DATA SHOWN:
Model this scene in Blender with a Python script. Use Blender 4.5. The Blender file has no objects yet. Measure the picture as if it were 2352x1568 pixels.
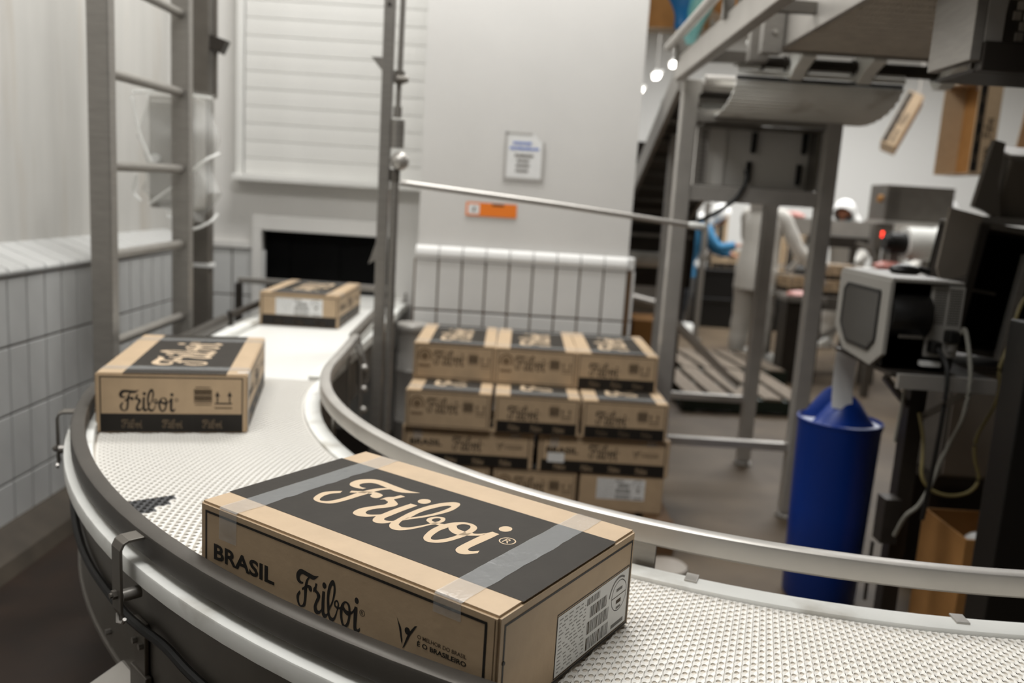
import bpy, bmesh, math, random
from mathutils import Vector, Matrix
random.seed(4)
PI = math.pi
SC = bpy.context.scene
COL = SC.collection
V = Vector

# ------------------------------------------------------------------ camera
H = 1.62                                   # eye height over the floor
FPX, PITCH, ROLL = 1951.0, 0.1669, 0.0623  # focal length in pixels of a 2352 px wide frame
_f = V((0, math.cos(PITCH), -math.sin(PITCH)))
_r = V((1, 0, 0))
_u = _r.cross(_f)
_r2 = _r * math.cos(ROLL) + _u * math.sin(ROLL)
_u2 = -_r * math.sin(ROLL) + _u * math.cos(ROLL)
cam_data = bpy.data.cameras.new('camera')
cam = bpy.data.objects.new('camera', cam_data)
COL.objects.link(cam)
cam.matrix_world = Matrix(((_r2.x, _u2.x, -_f.x, 0), (_r2.y, _u2.y, -_f.y, 0), (_r2.z, _u2.z, -_f.z, H), (0, 0, 0, 1)))
cam_data.sensor_width = 36
cam_data.lens = FPX / 2352 * 36
cam_data.clip_start = 0.02
cam_data.dof.use_dof = True
cam_data.dof.focus_distance = 1.30
cam_data.dof.aperture_fstop = 2.7
SC.camera = cam

# ------------------------------------------------------------------ light, exposure
SC.view_settings.view_transform = 'Standard'
SC.view_settings.look = 'None'
SC.view_settings.gamma = 1
SC.view_settings.exposure = 0.36
SC.view_settings.use_curve_mapping = False
W = bpy.data.worlds.new('world')
SC.world = W
W.use_nodes = True
W.node_tree.nodes['Background'].inputs[0].default_value = (1.0, 0.95, 0.88, 1)
W.node_tree.nodes['Background'].inputs[1].default_value = 0.035


def area(name, loc, sx, sy, power, col=(1, 0.995, 0.982), rot=(0, 0, 0)):
    l = bpy.data.lights.new(name, 'AREA')
    l.shape = 'RECTANGLE'; l.size = sx; l.size_y = sy; l.energy = power; l.color = col
    o = bpy.data.objects.new(name, l)
    o.location = loc; o.rotation_euler = rot
    COL.objects.link(o)
    return o


area('ceiling_lamp_near', (-0.6, 1.15, 4.75), 2.4, 1.4, 98)
area('ceiling_lamp_back', (-0.2, 4.5, 4.8), 2.4, 0.8, 138)
area('ceiling_lamp_mid', (3.0, 8.0, 4.75), 3.0, 2.0, 95)
area('ceiling_lamp_far', (4.6, 11.2, 4.75), 6.0, 3.0, 430)

# ------------------------------------------------------------------ materials
def lin(c):
    return tuple(((x / 12.92) if x <= 0.04045 else ((x + 0.055) / 1.055) ** 2.4) for x in (v / 255 for v in c)) + (1,)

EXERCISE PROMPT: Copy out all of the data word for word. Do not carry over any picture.

TASK SOLUTION:
Model this scene in Blender with a Python script. Use Blender 4.5. The Blender file has no objects yet. Measure the picture as if it were 2352x1568 pixels.
import bpy, bmesh, math, random
from mathutils import Vector, Matrix
random.seed(4)
PI = math.pi
SC = bpy.context.scene
COL = SC.collection
V = Vector

# ------------------------------------------------------------------ camera
H = 1.62                                   # eye height over the floor
FPX, PITCH, ROLL = 1951.0, 0.1669, 0.0623  # focal length in pixels of a 2352 px wide frame
_f = V((0, math.cos(PITCH), -math.sin(PITCH)))
_r = V((1, 0, 0))
_u = _r.cross(_f)
_r2 = _r * math.cos(ROLL) + _u * math.sin(ROLL)
_u2 = -_r * math.sin(ROLL) + _u * math.cos(ROLL)
cam_data = bpy.data.cameras.new('camera')
cam = bpy.data.objects.new('camera', cam_data)
COL.objects.link(cam)
cam.matrix_world = Matrix(((_r2.x, _u2.x, -_f.x, 0), (_r2.y, _u2.y, -_f.y, 0), (_r2.z, _u2.z, -_f.z, H), (0, 0, 0, 1)))
cam_data.sensor_width = 36
cam_data.lens = FPX / 2352 * 36
cam_data.clip_start = 0.02
cam_data.dof.use_dof = True
cam_data.dof.focus_distance = 1.30
cam_data.dof.aperture_fstop = 2.7
SC.camera = cam

# ------------------------------------------------------------------ light, exposure
SC.view_settings.view_transform = 'Standard'
SC.view_settings.look = 'None'
SC.view_settings.gamma = 1
SC.view_settings.exposure = 0.36
SC.view_settings.use_curve_mapping = False
W = bpy.data.worlds.new('world')
SC.world = W
W.use_nodes = True
W.node_tree.nodes['Background'].inputs[0].default_value = (1.0, 0.95, 0.88, 1)
W.node_tree.nodes['Background'].inputs[1].default_value = 0.035


def area(name, loc, sx, sy, power, col=(1, 0.995, 0.982), rot=(0, 0, 0)):
    l = bpy.data.lights.new(name, 'AREA')
    l.shape = 'RECTANGLE'; l.size = sx; l.size_y = sy; l.energy = power; l.color = col
    o = bpy.data.objects.new(name, l)
    o.location = loc; o.rotation_euler = rot
    COL.objects.link(o)
    return o


area('ceiling_lamp_near', (-0.6, 1.15, 4.75), 2.4, 1.4, 98)
area('ceiling_lamp_back', (-0.2, 4.5, 4.8), 2.4, 0.8, 138)
area('ceiling_lamp_mid', (3.0, 8.0, 4.75), 3.0, 2.0, 95)
area('ceiling_lamp_far', (4.6, 11.2, 4.75), 6.0, 3.0, 430)

# ------------------------------------------------------------------ materials
def lin(c):
    return tuple(((x / 12.92) if x <= 0.04045 else ((x + 0.055) / 1.055) ** 2.4) for x in (v / 255 for v in c)) + (1,)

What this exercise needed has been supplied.